How to measure if a community is healthy?

It seems to me that the question of how to define “community health” is one of the most controversial topics in the community management field. Why? Because every aspect of community management is important. At the same time, the more metrics a definition includes, the more difficult it is to interpret the result. So whatever you suggest to measure (or not to measure) there will be someone with an argument. But at the end of the day, we still need to measure community health. This is why I want to try to offer you my version of a community health report (or, at least, some food for thought on this topic).

Before moving on, we need to introduce two definitions: First, let’s define an online community.

An online community is a group of people connected by a shared goal, an interest or a purpose and communicating with each other.

The next question is what do we mean by “healthy” community? I usually say that

A healthy community is a community that has more people joining it than people leaving it.

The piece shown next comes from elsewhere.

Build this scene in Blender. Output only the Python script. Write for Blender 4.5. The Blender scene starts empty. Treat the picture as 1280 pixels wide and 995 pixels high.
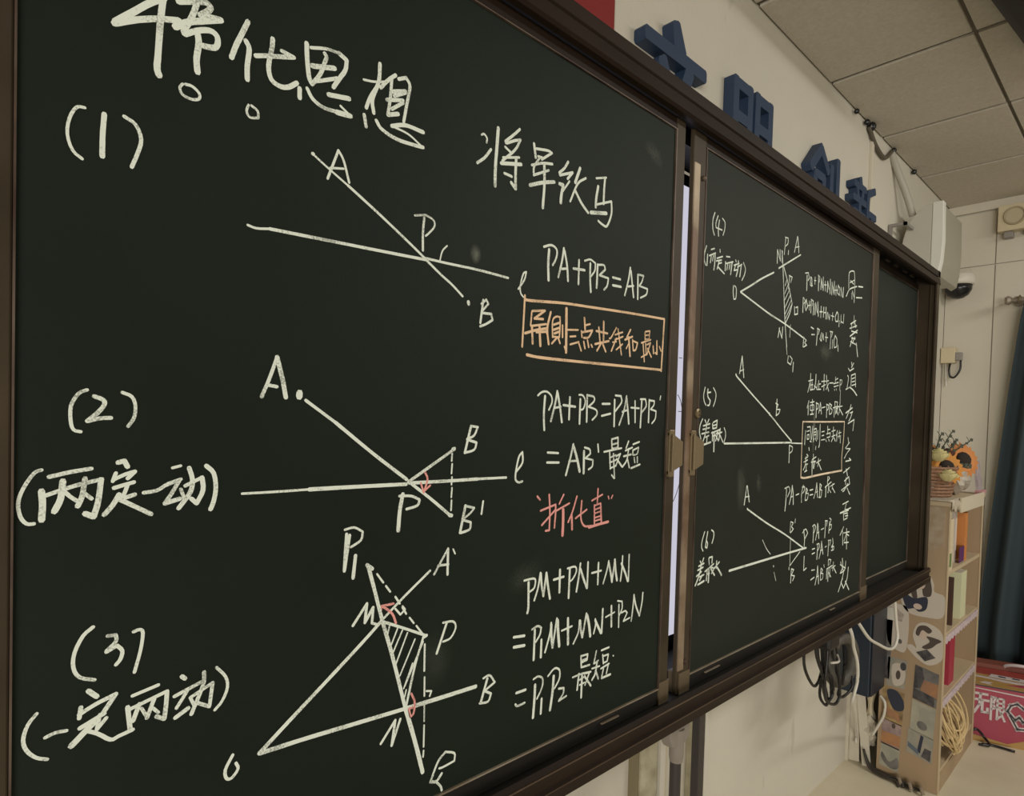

To understand why, think of a city. If there are no people wishing to live in it, it becomes a ghost town. For online communities it is the same.

Based on the two definitions above, we need to measure three things: the people, their engagement, and the value their interactions brings.

Note: Please, let me reiterate on it. There is no such a thing like a perfect, comprehensive metric and, in fact, we do not have a goal to invent one. All we want is to have a short list of measurements that tell us a story based on which we can make better decisions about our community.

Community Health Report

People

The first and the most important part of any community is people. If you do not have people in your community, well…, you have no community. At the same time, almost all online communities have one trait in common which is user attrition. User attrition is a tendency of people leaving a community, so this is why having a constant steady stream of new users is critical. This is why the most important thing to measure in terms of community health is the leave to start ratio.

The lower the ratio is, the better things are in your community. If the leave to start ratio is above one, the community is in a danger zone.

The leave to start ratio can be supported by the absolute number of users in the community, to give the reader of the report a full picture.

(Please take a pause here and note how how those two charts change overtime.)

Engagement

Engagement usually means some kind of interaction. One of the good representations of it is contribution frequency. Contribution frequency. says how many actions a user performs during one month period on the days when the user is active.

The higher the contribution frequency the better.

There is another measurement that helps one to understand engagement from the other side is utilization. Utilization shows the percentage of users who acted out of those who may act.

The whole point of this measure is to show you the opportunities in the community, i.e. how the current set of discussions, topics, social initiatives, etc. suits your current user base. Our goal is to maximize this number.

As we know, the user base of any community consists of people with varying levels of engagement. Presenting the leave to start ratio is a good start but we can dig deeper and show how many users are able to reach some level of engagement.

In the charts above, we show the percentage of users (out of all users who have created at least one post) who have acted at a certain level of engagement.

The End Value

The last part of the community health report presents how the community progresses towards its “common goal, shared interest or purpose”.

Any community is created for some reason. For instance, support communities get created in order users of some product can help each other and create a knowledge base for the future users of that product. So we need to measure how the group archives the goal. For an entertainment discussion community, with a goal of making its users smile, it could be a number of anecdotes read on the platform. Another, more real, example is Stack Overflow. For Stack Overflow, according to its mission, the end value is the number of answered questions. (Note that for Stack Overflow, answering is not the same as having an answer. A question is answered when it gets an answer and this answer either gets accepted by the author of the question or gets upvoted by the community.)

Even though, for online communities the end value varies, we can approximate it with the number (percentage) of threads created that got at least one reply in them because in most cases this is the minimum requirement on the way to generating the end value (no question gets solved or user gets supported without a reply in their threads).

Another high level measurement of the value for a public community is page views the website gets on its content base. Rationality is quite simple. The page views the community receives the more valuable contents the community is creating. (Keeping this fact in mind you can calculate all kinds of interesting metrics, like content performance, content inflation, expected value for a post, etc.

Bonus section for those who have read this far

As a matter of practice, let’s revisit the charts above and see what they say.

As we can see, for the last couple of years the leave to start ratio was very close to one, or even above one for some months. So there are reasons to say that the community is in stagnation mode or declining. The number of monthly active users provides us with the same story (MAU is declining since 2023). At the same time, the contribution frequency is stable and fine. Also we can see that the number of active and regular users has been stable over the last few years but the fewer people were able to reach the engaged or core level of engagement. It seems to me that the community is getting a bit less active users and those who act, act less. So we need to see if everything is fine with the incoming traffic, signup process, etc., and think of some initiatives to maintain the interest of highly active users.


I think this set of metrics describe the health of a community well enough to inform the reasoning about your community decisions.